Many things have changed in Ireland since 1983 when the Eighth Amendment was inserted into the Constitution. It guarantees to protect as far as practicable the equal right to life of the unborn child and the mother – and prohibits abortion in almost all cases. A significant turning point in that campaign was when the bishops stated that a person could no longer be a Catholic if they did not support the referendum. That was that.
Thirty-five years on, the influence of the Catholic Church has waned and there is a significant section of Irish society which supports liberalisation of abortion laws to an extent not thought possible even up to five years ago.

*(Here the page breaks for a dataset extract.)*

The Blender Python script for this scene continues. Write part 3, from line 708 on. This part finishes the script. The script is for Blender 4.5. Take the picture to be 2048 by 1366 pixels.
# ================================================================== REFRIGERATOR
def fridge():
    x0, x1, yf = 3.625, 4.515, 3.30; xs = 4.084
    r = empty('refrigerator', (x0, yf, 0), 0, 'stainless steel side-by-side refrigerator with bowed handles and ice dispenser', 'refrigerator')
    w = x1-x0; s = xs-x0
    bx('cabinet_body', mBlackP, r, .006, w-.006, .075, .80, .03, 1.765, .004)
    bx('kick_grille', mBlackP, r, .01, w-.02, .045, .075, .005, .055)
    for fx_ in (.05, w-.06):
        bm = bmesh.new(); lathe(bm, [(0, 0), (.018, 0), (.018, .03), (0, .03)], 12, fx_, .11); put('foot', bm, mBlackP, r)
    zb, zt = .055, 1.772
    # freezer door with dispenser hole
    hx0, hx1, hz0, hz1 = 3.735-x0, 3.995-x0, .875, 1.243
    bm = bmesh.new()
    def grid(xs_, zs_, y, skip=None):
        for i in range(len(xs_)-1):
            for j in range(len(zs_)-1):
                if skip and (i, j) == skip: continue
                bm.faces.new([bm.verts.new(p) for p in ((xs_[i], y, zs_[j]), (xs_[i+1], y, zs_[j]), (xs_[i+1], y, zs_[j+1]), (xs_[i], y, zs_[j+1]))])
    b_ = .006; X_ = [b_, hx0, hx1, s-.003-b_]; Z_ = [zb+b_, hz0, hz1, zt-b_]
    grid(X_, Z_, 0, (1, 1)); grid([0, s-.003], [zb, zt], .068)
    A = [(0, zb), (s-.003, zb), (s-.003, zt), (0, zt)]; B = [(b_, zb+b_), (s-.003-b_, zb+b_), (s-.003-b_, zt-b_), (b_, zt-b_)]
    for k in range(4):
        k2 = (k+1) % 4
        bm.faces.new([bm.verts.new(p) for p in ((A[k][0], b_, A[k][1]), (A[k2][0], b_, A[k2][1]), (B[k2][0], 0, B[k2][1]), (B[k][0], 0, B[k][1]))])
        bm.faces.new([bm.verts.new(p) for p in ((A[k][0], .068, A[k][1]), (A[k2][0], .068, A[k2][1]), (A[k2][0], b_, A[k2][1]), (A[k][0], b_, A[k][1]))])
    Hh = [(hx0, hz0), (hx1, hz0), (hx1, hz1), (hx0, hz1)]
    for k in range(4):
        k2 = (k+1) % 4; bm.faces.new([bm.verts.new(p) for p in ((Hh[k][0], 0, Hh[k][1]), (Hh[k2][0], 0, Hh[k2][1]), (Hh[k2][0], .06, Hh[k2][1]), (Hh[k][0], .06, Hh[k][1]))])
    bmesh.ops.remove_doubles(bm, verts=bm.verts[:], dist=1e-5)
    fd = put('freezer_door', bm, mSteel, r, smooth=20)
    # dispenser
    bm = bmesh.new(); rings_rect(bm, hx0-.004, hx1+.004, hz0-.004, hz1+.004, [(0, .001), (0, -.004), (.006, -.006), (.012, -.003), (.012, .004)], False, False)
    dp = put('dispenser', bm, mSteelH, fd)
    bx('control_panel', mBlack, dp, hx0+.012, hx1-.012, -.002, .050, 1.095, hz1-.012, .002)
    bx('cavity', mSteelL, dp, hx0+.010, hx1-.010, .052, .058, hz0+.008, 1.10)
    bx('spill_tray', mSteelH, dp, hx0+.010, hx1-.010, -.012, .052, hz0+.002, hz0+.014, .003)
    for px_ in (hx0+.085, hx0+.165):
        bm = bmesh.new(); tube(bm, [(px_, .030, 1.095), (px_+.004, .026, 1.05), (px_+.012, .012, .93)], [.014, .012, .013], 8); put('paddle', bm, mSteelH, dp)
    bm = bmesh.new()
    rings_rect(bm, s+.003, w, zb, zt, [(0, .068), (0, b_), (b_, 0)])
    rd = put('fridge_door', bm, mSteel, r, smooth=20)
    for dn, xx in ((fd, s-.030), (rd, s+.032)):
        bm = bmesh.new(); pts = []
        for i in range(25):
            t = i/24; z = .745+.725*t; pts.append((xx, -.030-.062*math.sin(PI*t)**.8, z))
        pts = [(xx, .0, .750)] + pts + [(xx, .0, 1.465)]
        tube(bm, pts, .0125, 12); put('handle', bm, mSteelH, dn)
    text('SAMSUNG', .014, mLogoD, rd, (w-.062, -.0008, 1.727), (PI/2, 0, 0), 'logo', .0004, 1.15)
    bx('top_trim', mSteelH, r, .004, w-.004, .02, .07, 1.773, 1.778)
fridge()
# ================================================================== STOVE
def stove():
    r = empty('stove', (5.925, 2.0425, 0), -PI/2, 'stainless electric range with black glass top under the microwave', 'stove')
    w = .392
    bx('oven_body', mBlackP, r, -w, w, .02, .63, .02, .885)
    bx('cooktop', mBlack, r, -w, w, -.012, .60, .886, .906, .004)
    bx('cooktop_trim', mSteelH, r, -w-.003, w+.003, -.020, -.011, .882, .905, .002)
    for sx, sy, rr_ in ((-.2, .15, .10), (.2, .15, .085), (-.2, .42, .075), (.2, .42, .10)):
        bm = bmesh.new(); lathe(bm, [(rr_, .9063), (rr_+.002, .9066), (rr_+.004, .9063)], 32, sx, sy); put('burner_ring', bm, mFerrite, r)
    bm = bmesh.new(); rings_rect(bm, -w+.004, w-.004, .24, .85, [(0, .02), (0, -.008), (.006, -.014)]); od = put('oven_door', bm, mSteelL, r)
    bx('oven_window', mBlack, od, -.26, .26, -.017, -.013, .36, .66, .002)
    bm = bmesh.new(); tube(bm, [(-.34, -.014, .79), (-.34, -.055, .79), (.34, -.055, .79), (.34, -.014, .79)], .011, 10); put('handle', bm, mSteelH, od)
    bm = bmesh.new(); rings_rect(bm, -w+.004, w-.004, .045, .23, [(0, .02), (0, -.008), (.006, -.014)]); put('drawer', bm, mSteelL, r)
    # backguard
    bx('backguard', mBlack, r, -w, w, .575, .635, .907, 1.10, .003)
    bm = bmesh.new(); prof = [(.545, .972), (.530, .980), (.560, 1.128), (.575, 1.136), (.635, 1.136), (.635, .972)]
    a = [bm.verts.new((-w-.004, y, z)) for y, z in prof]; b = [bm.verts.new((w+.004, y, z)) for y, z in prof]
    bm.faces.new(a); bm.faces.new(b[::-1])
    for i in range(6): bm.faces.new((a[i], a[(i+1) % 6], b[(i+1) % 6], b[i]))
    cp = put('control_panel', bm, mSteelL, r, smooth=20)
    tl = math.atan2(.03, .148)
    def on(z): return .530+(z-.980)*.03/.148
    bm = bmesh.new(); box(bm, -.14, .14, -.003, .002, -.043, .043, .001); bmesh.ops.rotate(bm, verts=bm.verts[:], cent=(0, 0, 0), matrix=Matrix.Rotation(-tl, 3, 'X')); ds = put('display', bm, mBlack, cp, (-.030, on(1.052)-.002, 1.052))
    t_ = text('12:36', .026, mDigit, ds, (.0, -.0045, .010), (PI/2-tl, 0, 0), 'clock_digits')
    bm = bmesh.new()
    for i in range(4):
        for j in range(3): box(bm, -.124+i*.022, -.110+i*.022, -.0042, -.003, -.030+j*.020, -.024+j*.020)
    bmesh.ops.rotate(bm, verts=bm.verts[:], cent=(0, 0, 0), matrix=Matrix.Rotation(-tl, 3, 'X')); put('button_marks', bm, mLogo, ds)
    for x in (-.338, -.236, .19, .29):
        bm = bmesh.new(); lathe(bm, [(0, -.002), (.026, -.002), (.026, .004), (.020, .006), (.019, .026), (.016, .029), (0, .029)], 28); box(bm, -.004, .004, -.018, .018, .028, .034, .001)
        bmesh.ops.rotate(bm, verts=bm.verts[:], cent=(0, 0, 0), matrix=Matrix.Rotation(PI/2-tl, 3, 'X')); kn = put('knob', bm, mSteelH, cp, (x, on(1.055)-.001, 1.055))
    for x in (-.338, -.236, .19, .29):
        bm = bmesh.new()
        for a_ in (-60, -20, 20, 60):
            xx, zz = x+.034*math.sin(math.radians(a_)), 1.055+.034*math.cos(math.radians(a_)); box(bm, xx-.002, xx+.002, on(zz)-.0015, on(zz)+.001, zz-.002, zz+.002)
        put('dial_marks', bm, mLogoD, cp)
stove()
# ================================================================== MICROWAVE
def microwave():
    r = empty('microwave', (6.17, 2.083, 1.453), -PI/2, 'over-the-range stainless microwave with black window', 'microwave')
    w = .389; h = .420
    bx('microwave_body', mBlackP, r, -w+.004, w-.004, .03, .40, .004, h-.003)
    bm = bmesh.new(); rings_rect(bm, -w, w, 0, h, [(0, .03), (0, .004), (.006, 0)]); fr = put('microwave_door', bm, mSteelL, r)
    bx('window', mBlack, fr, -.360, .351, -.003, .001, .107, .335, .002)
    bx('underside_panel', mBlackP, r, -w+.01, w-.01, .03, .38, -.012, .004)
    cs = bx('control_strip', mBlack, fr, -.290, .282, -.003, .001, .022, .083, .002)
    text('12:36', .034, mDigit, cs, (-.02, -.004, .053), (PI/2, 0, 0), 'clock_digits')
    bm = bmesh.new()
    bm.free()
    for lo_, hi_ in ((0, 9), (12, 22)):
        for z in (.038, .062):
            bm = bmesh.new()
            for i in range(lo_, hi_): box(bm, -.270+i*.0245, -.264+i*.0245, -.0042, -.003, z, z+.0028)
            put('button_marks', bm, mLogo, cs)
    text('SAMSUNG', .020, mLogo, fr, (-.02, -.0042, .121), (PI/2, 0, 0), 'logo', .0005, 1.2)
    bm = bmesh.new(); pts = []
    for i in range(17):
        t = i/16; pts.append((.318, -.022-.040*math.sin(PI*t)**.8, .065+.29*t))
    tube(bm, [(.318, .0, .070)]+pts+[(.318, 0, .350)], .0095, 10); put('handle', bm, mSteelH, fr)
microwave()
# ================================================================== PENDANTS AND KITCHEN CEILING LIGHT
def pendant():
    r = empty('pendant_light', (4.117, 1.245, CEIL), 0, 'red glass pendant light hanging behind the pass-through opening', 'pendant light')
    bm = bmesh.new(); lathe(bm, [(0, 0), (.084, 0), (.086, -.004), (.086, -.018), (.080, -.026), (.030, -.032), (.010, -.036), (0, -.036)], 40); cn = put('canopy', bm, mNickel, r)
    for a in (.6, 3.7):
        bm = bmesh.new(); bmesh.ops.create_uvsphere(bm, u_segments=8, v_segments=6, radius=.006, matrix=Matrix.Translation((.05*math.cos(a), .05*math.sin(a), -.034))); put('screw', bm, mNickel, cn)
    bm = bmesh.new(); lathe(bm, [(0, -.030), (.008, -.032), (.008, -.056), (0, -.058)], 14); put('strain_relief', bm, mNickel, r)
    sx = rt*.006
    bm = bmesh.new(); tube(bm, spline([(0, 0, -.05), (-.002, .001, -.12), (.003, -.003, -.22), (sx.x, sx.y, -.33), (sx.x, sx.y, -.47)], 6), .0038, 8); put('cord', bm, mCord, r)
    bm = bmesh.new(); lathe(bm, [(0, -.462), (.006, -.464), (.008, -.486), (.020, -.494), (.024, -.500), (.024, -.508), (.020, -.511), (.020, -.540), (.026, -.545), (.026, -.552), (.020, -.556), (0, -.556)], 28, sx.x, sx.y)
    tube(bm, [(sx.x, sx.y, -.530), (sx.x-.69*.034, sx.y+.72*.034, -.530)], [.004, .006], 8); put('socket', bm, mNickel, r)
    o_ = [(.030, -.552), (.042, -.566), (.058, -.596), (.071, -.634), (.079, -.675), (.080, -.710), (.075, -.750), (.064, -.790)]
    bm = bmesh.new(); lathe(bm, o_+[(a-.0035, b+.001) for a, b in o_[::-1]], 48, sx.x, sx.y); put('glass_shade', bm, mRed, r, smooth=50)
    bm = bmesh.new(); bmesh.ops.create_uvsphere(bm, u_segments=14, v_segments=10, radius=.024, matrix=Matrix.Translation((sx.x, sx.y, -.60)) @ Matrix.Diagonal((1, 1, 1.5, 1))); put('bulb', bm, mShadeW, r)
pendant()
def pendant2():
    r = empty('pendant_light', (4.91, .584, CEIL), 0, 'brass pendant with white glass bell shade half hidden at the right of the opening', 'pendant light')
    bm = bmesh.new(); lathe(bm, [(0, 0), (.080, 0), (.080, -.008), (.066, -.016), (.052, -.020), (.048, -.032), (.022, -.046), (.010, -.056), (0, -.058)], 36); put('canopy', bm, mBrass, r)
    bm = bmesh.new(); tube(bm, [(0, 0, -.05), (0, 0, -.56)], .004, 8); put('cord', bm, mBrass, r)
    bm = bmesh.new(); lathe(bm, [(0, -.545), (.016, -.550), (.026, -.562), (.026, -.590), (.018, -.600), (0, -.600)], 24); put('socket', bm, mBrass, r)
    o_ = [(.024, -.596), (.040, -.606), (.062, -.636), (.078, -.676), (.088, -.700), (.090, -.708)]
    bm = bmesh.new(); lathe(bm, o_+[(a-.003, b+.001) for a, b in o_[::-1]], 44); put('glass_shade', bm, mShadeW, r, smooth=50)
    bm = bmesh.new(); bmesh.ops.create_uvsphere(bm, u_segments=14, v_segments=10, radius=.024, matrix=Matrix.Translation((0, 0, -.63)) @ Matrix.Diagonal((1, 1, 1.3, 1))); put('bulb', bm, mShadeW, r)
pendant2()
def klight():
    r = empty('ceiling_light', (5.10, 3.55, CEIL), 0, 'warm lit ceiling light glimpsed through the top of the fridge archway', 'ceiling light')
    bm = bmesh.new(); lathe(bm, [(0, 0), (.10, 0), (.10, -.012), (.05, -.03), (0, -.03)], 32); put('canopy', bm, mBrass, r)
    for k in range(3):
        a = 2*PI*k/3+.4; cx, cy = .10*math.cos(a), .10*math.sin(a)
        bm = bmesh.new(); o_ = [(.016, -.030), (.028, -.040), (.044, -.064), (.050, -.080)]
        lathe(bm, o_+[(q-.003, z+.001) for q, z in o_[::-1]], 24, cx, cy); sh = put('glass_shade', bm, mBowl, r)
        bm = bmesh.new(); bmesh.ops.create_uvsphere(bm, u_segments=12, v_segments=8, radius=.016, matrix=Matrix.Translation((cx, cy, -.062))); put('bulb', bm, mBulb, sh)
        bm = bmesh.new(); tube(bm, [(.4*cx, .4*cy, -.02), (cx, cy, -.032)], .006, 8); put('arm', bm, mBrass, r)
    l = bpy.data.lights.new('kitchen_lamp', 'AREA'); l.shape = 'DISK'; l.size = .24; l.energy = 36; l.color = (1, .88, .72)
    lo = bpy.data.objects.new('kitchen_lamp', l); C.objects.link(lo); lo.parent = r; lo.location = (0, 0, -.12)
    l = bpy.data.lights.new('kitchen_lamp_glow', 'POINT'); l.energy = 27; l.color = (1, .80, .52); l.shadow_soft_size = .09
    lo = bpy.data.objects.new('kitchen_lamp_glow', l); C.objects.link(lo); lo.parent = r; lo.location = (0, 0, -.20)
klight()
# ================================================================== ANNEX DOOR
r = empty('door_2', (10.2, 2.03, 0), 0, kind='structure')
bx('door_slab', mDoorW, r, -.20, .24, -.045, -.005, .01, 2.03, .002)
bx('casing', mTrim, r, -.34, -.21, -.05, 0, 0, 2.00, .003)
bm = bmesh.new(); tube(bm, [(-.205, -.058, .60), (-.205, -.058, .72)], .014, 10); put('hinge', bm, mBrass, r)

Many of those now campaigning for repeal of the 8th Amendment were also involved in the same sex-marriage campaign in 2015. That was an exuberant, feel-good campaign that developed unstoppable momentum. The evidence so far, however, is that the Repeal campaign was not a simple re-run of that referendum.
For some voters at least, what’s on offer now represents an uncomfortable choice. The retain side’s position is too inflexible for them, not allowing for exceptional cases such as pregnancies as a result of rape or incest, or fatal foetal abnormalities (which mean a child cannot live outside the womb). There is also the question of the rights balance between the mother and the unborn child.


Yet, the alternative, unrestricted abortion up to 12 weeks (which the Government has said it intends to legislate for if the Eighth Amendment is repealed), seems a step too far for many voters, according to those who have canvassed them. For them it seems to be heading uncomfortably close to abortion on demand. There also seems to be a city/country divide – the urban voter favouring repeal with the rural voter having particular difficulty with the 12 weeks.
It is a complex debate with many ethical, social and moral factors. We urge you to go out and vote on May 25th and have your say on an issue which will have important implications for Irish society in the decades ahead.